The cruise stage contains the propulsion system. The propellant lines and tanks and thrusters are maintained at appropriate temperatures by classic approaches: thermal blankets known as multi-layer insulation and thermostatically controlled heaters.

The aeroshell and lander also have critical equipment that must be temperature-controlled. They also use thermal blankets and heaters. In some cases, the heaters are used only to condition (that is, "warm-up") critical equipment such as airbags, gas generators, rocket assisted descent rocket motors, and the transverse impulse rocket system prior to Mars entry.

Why the rover needs temperature control systems on Mars

Many of these methods are very important to making sure the rover doesn't "freeze to death" in the cold of deep space or on Mars.
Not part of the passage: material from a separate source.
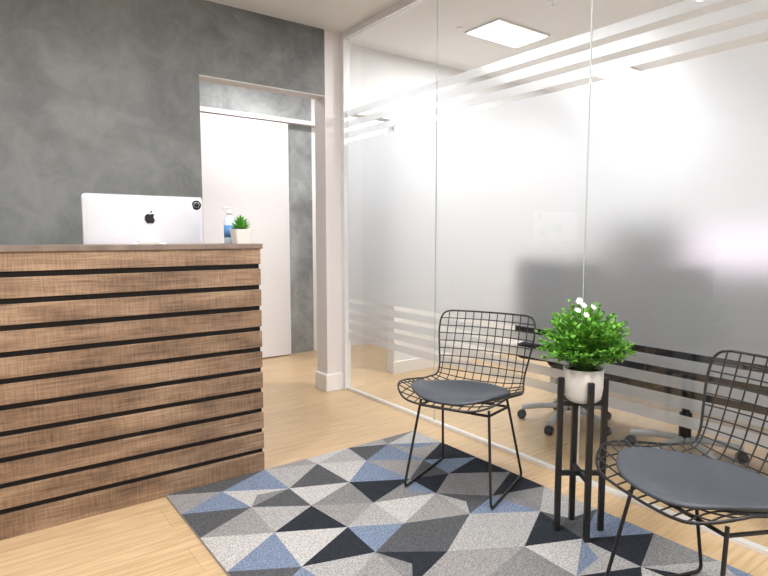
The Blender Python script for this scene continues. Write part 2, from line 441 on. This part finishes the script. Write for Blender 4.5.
def wire_chair(loc, rz):
    c = empty('wire_chair', loc, rz)
    pol = []
    for k in range(-6, 7):
        x = k*.0415
        seg = [P(x, t) for t in np.linspace(0, T, 70) if W(t) > abs(x)]
        if len(seg) > 2: pol.append(seg)
    nw = 21
    for k in range(1, nw):
        t = float(np.interp(arc[-1]*k/nw, arc, ts)); wv = W(t)
        pol.append([P(-wv+2*wv*j/16, t, .003) for j in range(17)])
    wires('wire_grid', pol, .0026, M_BLACK, c, res=2)
    rim = [P(-W(0)+2*W(0)*j/12, 0) for j in range(13)]
    tt = np.linspace(0, T, 90)
    rim += [P(W(t), t) for t in tt[1:]]
    rim += [P(W(T)-2*W(T)*j/12, T) for j in range(1, 13)]
    rim += [P(-W(t), t) for t in tt[::-1][1:-1]]
    wires('rim', [rim], .0045, M_BLACK, c, cyc=True)
    base_ = []
    for sx in (-1, 1):
        base_.append(bend([(sx*.165, -.13, .408), (sx*.21, -.205, .0065), (sx*.21, .205, .0065), (sx*.165, .10, .402)], .03))
    base_.append([(-.168, -.136, .385), (.168, -.136, .385)])
    base_.append([(-.170, .106, .365), (.170, .106, .365)])
    base_.append([(-.168, -.136, .385), (-.170, .106, .365)]); base_.append([(.168, -.136, .385), (.170, .106, .365)])
    wires('rod_base', base_, .0060, M_BLACK, c)
    bm = bmesh.new()
    N = 48
    def cp(a, r_, off):
        ca, sa = math.cos(a), math.sin(a)
        e = .8
        x = .222*r_*math.copysign(abs(ca)**e, ca)
        q = r_*math.copysign(abs(sa)**e, sa)
        s_target = .048+.208*q
        t = float(np.interp(-s_target, [-v for v in s_list], ts[:120]))
        return P(x*(1-.10*(q < 0)*abs(q)), t, 0)+Vector((0, 0, off))
    def ring(r_, off): return [bm.verts.new(cp(2*math.pi*k/N, r_, off)) for k in range(N)]
    seq = [(.3, .025), (.6, .025), (.85, .0245), (.94, .023), (.985, .020), (1.0, .014), (.985, .009), (.94, .006), (.6, .006), (.3, .006)]
    rg = [ring(a_, o_) for a_, o_ in seq]
    for i in range(len(rg)-1):
        for k in range(N): bm.faces.new((rg[i][k], rg[i][(k+1) % N], rg[i+1][(k+1) % N], rg[i+1][k]))
    bm.faces.new(rg[0]); bm.faces.new(rg[-1][::-1])
    bmesh.ops.recalc_face_normals(bm, faces=bm.faces[:])
    me = bpy.data.meshes.new('seat_cushion'); bm.to_mesh(me); bm.free()
    link('seat_cushion', me, M_CUSH, c, True)
    return c
wire_chair((1.850, 1.862, RT), math.radians(-68))
wire_chair((1.735, .722, RT), math.radians(-109))

# ------------------------------------------------------------ plant stand + plant
PS = (1.904, 1.279, RT)
st = empty('plant_stand', PS, math.radians(-36.5))
for i, (x, y) in enumerate(((.086, 0), (-.086, 0), (0, .086), (0, -.086))):
    box('leg_%d' % (i+1), (x-.0105, y-.0105, 0), (x+.0105, y+.0105, .615), M_BLACK, st, .002)
box('brace_a', (-.086, -.008, .225), (.086, .008, .243), M_BLACK, st)
box('brace_b', (-.008, -.086, .225), (.008, .086, .243), M_BLACK, st)
box('shelf_a', (-.086, -.008, .505), (.086, .008, .523), M_BLACK, st)
box('shelf_b', (-.008, -.086, .505), (.008, .086, .523), M_BLACK, st)
pp = empty('potted_plant', (PS[0], PS[1], RT+.5235))
lathe('pot', [(0, 0), (.050, 0), (.062, .008), (.069, .025), (.0735, .055), (.0745, .130), (.070, .130), (.066, .115), (0, .115)], M_CERAM, pp)
lathe('soil', [(0, .117), (.065, .117)], M_SOIL, pp)
bm = bmesh.new(); stems = []; rl = random.Random(5)
for k in range(250):
    a = rl.uniform(0, 2*math.pi); el = math.asin(rl.uniform(-.50, 1))
    Rr = rl.uniform(.72, 1.02) + (rl.uniform(.05, .25) if rl.random() < .15 else 0)
    tip = Vector((.170*Rr*math.cos(a)*math.cos(el), .170*Rr*math.sin(a)*math.cos(el), .228+.142*Rr*math.sin(el)))
    p0 = Vector((rl.uniform(-.03, .03), rl.uniform(-.03, .03), .115))
    mid = (p0+tip)/2+Vector((0, 0, .045))
    st_ = [p0*(1-t)**2+mid*2*t*(1-t)+tip*t*t for t in [j/10 for j in range(11)]]
    stems.append(st_)
    for j in range(4, 11):
        dv = (st_[j]-st_[j-1]).normalized()
        for q in range(4):
            an = rl.uniform(0, 6.28)
            o_ = Vector((math.cos(an), math.sin(an), rl.uniform(-.3, .8)))
            leafmesh(bm, st_[j]-dv*rl.uniform(0, .012), dv*.7+o_*.8, rl.uniform(.014, .023), rl.uniform(.010, .015), Vector((rl.uniform(-.4, .4), rl.uniform(-.4, .4), 1)), .12)
me = bpy.data.meshes.new('foliage'); bm.to_mesh(me); bm.free(); link('foliage', me, M_LEAF, pp)
wires('stems', stems, .0012, M_STEM, pp, res=1)
bl = [(-.080, -.020, .360), (-.058, -.03, .378), (-.040, .0, .394), (-.078, -.055, .346), (-.035, -.055, .372), (-.062, -.01, .388)]
bm = bmesh.new()
for i_, (fx, fy, fz) in enumerate(bl):
    c0 = Vector((fx, fy, fz)); nn = Vector((fx*4, fy*4-.5, .6)).normalized()
    u_ = nn.cross(Vector((0, 0, 1))).normalized(); v_ = nn.cross(u_)
    for q in range(6):
        a = q*math.tau/6+i_
        leafmesh(bm, c0, u_*math.cos(a)+v_*math.sin(a)+nn*.25, .0135, .012, nn, .05)
me = bpy.data.meshes.new('blossoms'); bm.to_mesh(me); bm.free(); link('blossoms', me, M_PETAL, pp)
wires('blossom_stems', [[(fx*.3, fy*.3, .12), (fx, fy, fz)] for fx, fy, fz in bl], .001, M_STEM, pp, res=1)

# ------------------------------------------------------------ office behind the glass
def office_chair(loc, rz):
    c = empty('office_chair', loc, rz)
    sp_ = []
    for k in range(5):
        a = k*2*math.pi/5+.3
        sp_.append([(0, 0, .115), (.15*math.cos(a), .15*math.sin(a), .10), (.28*math.cos(a), .28*math.sin(a), .075)])
        o = lathe('castor_%d' % (k+1), [(0, -.02), (.026, -.02), (.028, -.012), (.028, .012), (.026, .02), (0, .02)], M_BLACK, c, 20)
        o.rotation_euler = (math.pi/2, 0, a); o.location = (.28*math.cos(a), .28*math.sin(a), .029)
    wires('star_base', sp_, .017, M_CHGREY, c)
    lathe('gas_column', [(0, .09), (.03, .09), (.03, .25), (.018, .25), (.018, .43), (0, .43)], M_BLACK, c, 20)
    box('seat', (-.25, -.25, .42), (.25, .24, .52), M_CHFAB, c, .03)
    box('back_rest', (-.25, .20, .54), (.25, .27, 1.04), M_CHFAB, c, .028)
    wires('back_support', [bend([(0, .05, .43), (0, .31, .43), (0, .285, .70)], .05)], .018, M_BLACK, c)
    for sx in (-1, 1):
        wires('arm_support', [bend([(sx*.2, 0, .43), (sx*.29, 0, .43), (sx*.29, 0, .65)], .04)], .014, M_BLACK, c)
        box('arm_pad', (sx*.29-.035, -.12, .65), (sx*.29+.035, .12, .68), M_BLACK, c, .01)
    return c
office_chair((3.00, 2.12, 0), math.radians(105))
office_chair((3.00, 1.40, 0), math.radians(80))
od = empty('office_desk')
box('table_top', (3.50, .0, .72), (4.25, 2.70, .75), M_ODESK, od, .003)
box('modesty_panel', (3.53, .05, .12), (3.55, 2.65, .72), M_MODEST, od)
for i, (x, y) in enumerate(((3.58, .05), (3.58, 2.65), (4.2, .05), (4.2, 2.65))):
    box('leg_%d' % (i+1), (x-.025, y-.025, 0), (x+.025, y+.025, .72), M_CHGREY, od)
box('desk_divider', (3.50, .0, .7505), (3.53, 2.60, .98), M_DIV, None, .004)
def monitor(loc, rz, scr):
    c = empty('computer_monitor', loc, rz)
    box('bezel', (-.30, -.015, .13), (.30, .015, .50), M_BLACK, c, .004)
    box('display', (-.29, -.018, .14), (.29, -.015, .49), scr, c)
    box('neck', (-.03, .012, .005), (.03, .03, .3), M_BLACK, c)
    box('foot', (-.12, -.08, 0), (.12, .10, .008), M_BLACK, c)
monitor((3.85, 1.52, .751), math.radians(-75), M_SCREEN)
monitor((3.85, 2.14, .751), math.radians(-90), M_SCREENBLK)

# ------------------------------------------------------------ lights
def panel(x, y, sx, sy, power, col=(1, .985, .975)):
    e = empty('ceiling_light_panel', (x, y, H))
    box('rim', (-sx/2-.015, -sy/2-.015, -.012), (sx/2+.015, sy/2+.015, -.002), M_TRIM, e)
    box('diffuser', (-sx/2, -sy/2, -.015), (sx/2, sy/2, -.0121), M_LAMP, e)
    l = bpy.data.lights.new('lamp', 'AREA'); l.shape = 'RECTANGLE'; l.size = sx; l.size_y = sy; l.energy = power; l.color = col
    o = bpy.data.objects.new('lamp', l); COL.objects.link(o); o.parent = e; o.location = (0, 0, -.02)
panel(1.2, 1.5, .6, .6, 45)
panel(-.8, 1.6, .6, .6, 44)
panel(1.0, -.6, .6, .6, 48)
panel(3.28, 2.92, .52, .30, 37)
panel(4.7, .0, .6, .6, 54)
panel(4.9, 3.0, .5, .3, 17)
panel(2.1, 4.4, .5, .3, 16)
panel(3.6, 4.45, .5, .3, 15)  # added lamp, no known fixture; brightens the corridor's right part behind the film
dl = empty('ceiling_downlight', (2.93, 3.05, H)); lathe('bezel', [(0, -.006), (.03, -.006), (.033, -.001), (.033, 0), (0, 0)], M_TRIM, dl)
sk = empty('fire_sprinkler', (3.05, 2.35, H)); lathe('body', [(0, -.045), (.016, -.045), (.016, -.042), (.004, -.04), (.005, -.012), (.03, -.008), (.03, 0), (0, 0)], M_ALU, sk)

wd = bpy.data.worlds.new('world'); S.world = wd; wd.use_nodes = True
wd.node_tree.nodes['Background'].inputs[0].default_value = (.9, .93, 1, 1); wd.node_tree.nodes['Background'].inputs[1].default_value = .3

# ------------------------------------------------------------ camera
cd = bpy.data.cameras.new('camera'); cam = bpy.data.objects.new('camera', cd); COL.objects.link(cam)
cd.sensor_width = 36; cd.lens = 26.72; cd.clip_start = .02
cam.location = (0, 0, 1.17); cam.rotation_euler = (math.radians(90-5.2), 0, math.radians(-36.5))
S.camera = cam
Many people often assume that Mars is hot, but it is farther away from the sun and has a much thinner atmosphere than Earth, so any heat it does get during the day dissipates at night. In fact, the ground temperatures at the rover landing sites swing up during the day and down again during the night, varying by up to 113 degrees Celsius (or 235 degrees Fahrenheit) per Mars day. That's quite a temperature swing, when you consider that Earth temperatures typically vary by tens of degrees on average between night and day.

At the landing sites, an expected daytime high on the ground might be around 22° Celsius (71° Fahrenheit). An expected nighttime lows might be -99° Celsius (-146° Fahrenheit). Atmospheric temperatures, by contrast, can vary up to 83° Celsius (181° Fahrenheit). An atmospheric daytime high might be -3° Celsius (26° Fahrenheit), while a nighttime low might be -96° Celsius (-140° Fahrenheit).